Desserts are the course made for magic realism, and Macondo’s desserts shine, especially rice pudding ($6) with a distinctive orange-passion-fruit sauce, and bananas roasted with coconut ice cream ($6). Orange-star-anise flan ($6) is a very neat idea. The anise flavor is in every bite of custard, while the orange goes into the sauce, the garnish of candied peel, and the underlying cookie. Toscanini’s mocha ice cream in a praline tuile ($6) sounds like a gilded lily, but the gilding of caramel and chocolate sauces actually improves the ice cream. Chocolate tres-leches cake ($6) is the only " maybe " on the list, since it doesn’t have enough chocolate power for the coffee. Tres-leches cake is usually painfully rich and sweet, to match up with the coffee.
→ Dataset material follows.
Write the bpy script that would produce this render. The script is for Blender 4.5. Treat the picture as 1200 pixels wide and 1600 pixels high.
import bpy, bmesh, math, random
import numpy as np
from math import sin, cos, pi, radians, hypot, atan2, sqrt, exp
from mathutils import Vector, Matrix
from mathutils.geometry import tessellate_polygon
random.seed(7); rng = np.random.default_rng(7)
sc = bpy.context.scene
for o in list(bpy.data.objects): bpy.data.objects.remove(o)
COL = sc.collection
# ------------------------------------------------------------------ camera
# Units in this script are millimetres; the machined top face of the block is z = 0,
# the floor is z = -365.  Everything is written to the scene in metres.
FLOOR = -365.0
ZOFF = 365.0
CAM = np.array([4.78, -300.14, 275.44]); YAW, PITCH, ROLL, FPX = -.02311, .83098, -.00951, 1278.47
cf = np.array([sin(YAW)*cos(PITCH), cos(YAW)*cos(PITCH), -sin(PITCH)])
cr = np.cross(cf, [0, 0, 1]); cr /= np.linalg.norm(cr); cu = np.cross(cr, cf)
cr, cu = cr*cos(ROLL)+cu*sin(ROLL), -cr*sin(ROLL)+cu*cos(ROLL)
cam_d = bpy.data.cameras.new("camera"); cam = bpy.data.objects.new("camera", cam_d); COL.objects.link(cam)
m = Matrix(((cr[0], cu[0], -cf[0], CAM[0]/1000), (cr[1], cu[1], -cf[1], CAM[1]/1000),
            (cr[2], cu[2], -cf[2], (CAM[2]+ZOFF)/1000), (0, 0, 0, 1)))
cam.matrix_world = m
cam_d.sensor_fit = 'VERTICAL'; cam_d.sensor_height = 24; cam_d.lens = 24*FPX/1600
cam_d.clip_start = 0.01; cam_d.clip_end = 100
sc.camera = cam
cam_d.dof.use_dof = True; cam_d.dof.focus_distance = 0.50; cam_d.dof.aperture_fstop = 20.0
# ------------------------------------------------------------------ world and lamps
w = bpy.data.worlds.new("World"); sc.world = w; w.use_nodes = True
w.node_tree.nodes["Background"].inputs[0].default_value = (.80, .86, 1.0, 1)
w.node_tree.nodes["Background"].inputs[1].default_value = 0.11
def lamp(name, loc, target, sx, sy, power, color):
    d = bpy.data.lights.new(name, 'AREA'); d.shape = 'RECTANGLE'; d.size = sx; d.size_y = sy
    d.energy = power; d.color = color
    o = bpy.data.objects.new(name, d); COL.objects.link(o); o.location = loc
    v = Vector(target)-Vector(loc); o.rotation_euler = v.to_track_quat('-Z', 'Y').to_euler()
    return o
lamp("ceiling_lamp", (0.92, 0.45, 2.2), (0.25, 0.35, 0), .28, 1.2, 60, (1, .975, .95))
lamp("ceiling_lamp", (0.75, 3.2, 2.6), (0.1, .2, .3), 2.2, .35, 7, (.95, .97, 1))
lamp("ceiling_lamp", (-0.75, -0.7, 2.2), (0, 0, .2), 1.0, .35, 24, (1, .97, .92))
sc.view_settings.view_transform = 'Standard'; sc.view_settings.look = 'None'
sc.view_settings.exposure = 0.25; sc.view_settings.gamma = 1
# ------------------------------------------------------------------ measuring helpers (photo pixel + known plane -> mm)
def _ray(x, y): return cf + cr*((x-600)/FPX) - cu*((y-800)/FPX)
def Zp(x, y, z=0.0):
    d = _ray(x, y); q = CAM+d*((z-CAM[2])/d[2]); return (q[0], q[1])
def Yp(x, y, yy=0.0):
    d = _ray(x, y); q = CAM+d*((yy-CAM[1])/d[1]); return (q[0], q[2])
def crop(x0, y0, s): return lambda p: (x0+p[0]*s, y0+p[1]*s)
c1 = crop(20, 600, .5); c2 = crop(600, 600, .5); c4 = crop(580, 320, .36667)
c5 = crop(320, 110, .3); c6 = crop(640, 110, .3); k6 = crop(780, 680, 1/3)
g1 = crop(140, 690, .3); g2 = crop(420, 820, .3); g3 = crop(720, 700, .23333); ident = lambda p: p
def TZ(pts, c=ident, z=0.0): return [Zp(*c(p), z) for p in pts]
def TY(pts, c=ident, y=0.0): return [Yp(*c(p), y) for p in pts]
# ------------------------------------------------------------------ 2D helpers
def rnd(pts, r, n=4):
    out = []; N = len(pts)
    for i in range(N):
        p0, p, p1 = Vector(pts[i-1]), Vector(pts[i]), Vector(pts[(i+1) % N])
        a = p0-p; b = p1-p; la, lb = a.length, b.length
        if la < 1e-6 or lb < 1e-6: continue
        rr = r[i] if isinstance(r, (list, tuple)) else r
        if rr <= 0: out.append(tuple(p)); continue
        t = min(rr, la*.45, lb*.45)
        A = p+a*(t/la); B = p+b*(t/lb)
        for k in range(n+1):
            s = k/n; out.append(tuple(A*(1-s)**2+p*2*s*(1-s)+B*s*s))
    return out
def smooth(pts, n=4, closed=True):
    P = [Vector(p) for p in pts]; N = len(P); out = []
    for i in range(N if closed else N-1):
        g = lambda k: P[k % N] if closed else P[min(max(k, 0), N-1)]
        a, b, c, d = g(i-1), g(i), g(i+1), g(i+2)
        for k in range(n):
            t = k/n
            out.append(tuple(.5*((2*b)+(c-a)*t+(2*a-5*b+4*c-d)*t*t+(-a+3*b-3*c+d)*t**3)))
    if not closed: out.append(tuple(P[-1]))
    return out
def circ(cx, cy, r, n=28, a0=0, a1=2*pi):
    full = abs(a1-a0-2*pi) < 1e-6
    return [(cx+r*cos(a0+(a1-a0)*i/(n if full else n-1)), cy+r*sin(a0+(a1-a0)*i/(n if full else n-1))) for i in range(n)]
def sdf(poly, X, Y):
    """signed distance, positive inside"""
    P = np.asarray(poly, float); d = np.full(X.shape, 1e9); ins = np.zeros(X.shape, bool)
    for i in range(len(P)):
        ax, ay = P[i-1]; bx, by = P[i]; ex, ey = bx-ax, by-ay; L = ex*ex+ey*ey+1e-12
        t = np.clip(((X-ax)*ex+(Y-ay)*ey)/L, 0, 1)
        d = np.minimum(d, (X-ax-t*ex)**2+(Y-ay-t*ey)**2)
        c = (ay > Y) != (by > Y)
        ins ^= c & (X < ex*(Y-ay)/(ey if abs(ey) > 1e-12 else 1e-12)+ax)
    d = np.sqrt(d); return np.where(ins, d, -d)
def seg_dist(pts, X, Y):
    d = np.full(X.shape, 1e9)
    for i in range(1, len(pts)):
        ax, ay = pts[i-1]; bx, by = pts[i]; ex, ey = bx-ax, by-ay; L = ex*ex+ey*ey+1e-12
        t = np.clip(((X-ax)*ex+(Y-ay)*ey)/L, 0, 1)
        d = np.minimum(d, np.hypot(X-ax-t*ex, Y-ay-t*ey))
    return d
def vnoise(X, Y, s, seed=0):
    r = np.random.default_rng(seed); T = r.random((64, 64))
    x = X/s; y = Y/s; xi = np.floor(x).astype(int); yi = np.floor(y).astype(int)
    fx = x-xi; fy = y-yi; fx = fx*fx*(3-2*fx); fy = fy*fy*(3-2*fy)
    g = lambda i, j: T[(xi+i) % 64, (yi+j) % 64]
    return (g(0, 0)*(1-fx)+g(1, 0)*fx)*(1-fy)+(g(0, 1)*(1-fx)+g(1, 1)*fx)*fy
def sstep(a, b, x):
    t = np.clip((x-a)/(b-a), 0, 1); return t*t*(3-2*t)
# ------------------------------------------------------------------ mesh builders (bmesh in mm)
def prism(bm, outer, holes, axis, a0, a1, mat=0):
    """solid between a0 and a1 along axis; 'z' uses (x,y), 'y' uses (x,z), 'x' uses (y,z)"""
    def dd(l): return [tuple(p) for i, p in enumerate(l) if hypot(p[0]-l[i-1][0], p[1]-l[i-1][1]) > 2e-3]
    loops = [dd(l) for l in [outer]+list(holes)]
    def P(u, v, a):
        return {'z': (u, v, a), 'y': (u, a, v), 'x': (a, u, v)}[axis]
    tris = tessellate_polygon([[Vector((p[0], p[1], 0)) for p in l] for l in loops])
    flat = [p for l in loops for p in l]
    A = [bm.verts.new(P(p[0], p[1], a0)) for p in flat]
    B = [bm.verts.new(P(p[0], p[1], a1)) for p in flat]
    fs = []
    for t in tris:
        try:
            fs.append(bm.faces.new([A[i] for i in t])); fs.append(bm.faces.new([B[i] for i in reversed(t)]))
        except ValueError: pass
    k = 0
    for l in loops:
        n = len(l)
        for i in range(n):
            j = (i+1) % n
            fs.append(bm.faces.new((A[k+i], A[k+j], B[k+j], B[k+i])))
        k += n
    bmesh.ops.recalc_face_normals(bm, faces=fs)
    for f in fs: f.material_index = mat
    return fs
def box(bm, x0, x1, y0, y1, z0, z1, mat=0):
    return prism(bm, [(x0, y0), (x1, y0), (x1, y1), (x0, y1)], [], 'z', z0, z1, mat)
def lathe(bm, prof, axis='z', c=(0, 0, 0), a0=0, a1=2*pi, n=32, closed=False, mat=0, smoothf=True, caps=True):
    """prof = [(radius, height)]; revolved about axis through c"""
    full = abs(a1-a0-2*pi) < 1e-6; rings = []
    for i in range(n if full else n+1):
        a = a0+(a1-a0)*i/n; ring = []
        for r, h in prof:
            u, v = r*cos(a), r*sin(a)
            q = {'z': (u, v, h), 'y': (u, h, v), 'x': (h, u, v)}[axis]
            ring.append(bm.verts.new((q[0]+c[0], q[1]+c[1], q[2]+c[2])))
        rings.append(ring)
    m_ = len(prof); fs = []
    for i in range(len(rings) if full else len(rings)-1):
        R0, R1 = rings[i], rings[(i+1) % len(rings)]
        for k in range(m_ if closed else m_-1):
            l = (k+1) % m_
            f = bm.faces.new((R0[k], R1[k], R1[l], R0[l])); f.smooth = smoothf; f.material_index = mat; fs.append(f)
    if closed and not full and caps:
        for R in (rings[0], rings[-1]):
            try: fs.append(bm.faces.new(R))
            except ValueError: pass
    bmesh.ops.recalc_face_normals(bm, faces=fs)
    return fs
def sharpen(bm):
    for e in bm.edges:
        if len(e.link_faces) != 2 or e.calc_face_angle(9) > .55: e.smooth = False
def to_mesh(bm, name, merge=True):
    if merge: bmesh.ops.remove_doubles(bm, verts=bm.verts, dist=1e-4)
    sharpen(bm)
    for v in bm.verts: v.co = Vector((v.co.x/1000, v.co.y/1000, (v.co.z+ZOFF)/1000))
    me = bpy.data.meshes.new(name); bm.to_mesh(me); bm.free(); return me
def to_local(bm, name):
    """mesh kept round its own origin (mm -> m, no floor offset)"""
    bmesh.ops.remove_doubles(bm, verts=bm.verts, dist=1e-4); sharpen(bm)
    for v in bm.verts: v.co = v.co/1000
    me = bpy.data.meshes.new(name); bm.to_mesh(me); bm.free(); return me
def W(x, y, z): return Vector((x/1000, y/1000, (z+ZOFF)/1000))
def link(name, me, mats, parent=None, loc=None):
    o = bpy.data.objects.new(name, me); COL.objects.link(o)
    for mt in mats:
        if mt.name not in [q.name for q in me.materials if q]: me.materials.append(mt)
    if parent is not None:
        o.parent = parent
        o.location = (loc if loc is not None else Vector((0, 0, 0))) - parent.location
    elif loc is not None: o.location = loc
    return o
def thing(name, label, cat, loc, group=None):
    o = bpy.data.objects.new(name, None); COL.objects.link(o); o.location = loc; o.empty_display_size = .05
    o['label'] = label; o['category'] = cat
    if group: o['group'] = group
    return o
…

But by cutting some of the cream and sugar, Macondo ends up with a pleasant but not memorable piece of cake on excellent vanilla pastry cream, topped with a nice chocolate-almond cookie.

The space, formerly occupied by the original Elephant Walk and Rauxa, is beneath ground level. Macondo manages to get some of the bleached-stucco feel of Latin American cities out of a white-painted-brick and terrazzo grotto in Somerville, and maybe that is magic enough. The restaurant is also an art gallery for magical and/or tropical art. Service is knowledgeable and enthusiastic, and the food certainly rises above the current bistro clichés. To turn a Somerville grotto into an Andean mansion, now there’s magical realism.